Closed on Monday X Cement Fondu
Flat Earth Society
12 October - 8 December 2019
Closed on Monday presents a parallel and alternative exhibition to Cement Fondu’s Flat Earth Society. An exhibition within an exhibition, the show plays off the same curatorial premise, delving into the murky space at the boundary of the material and the digital.
Handmade works intended to appear digital, and digital works intended to appear handmade, are further mediated and confused by presentation in Closed on Monday’s virtual space, and its subsequent re-materialisation projected in Cement Fondu.
Grace Wood’s digital collages are presented alongside Alasdair McLuckie’s paper collages; Lauren Dunn’s analogue altered photographs are presented alongside Lydia Wegner’s meticulously staged photographs; and, in Sean Wadey’s work, painting and digital painting are blurred. Visualisations of portals and windows within Adrian Hobbs’ works suggest alternate dimensions and act as literal representations of the incidental, recurring and persisting to-and-fro of ideas within the exhibition.
Sarah Edmondson’s tactile needlepoint tapestries, which explore text, warp, pixels and glitch, are flattened and rendered untouchable in this digital context, mimicking their usual presentation in galleries when framed and behind glass.
Meagan Streader’s Response VII (Partition IV), continues a series of site-specific works that are constructed with neon lights in response to their physical locations.
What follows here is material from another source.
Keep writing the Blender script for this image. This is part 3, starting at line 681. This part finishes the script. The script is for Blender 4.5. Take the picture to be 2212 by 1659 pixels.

In Closed on Monday, Streader’s work maps and fragments the mezzanine space with an animated light installation, influenced directly by the surrounding architectural geometry. The structure moves and can be freely moved-through in ways that would be impossible in real life.
Certain aspects of Closed on Monday’s space also bleed into Cement Fondu’s; the unexpected meeting of projected and physical floor boards, the mirroring of mezzanines, the warehouse architecture and the immersive experience of interacting with artwork.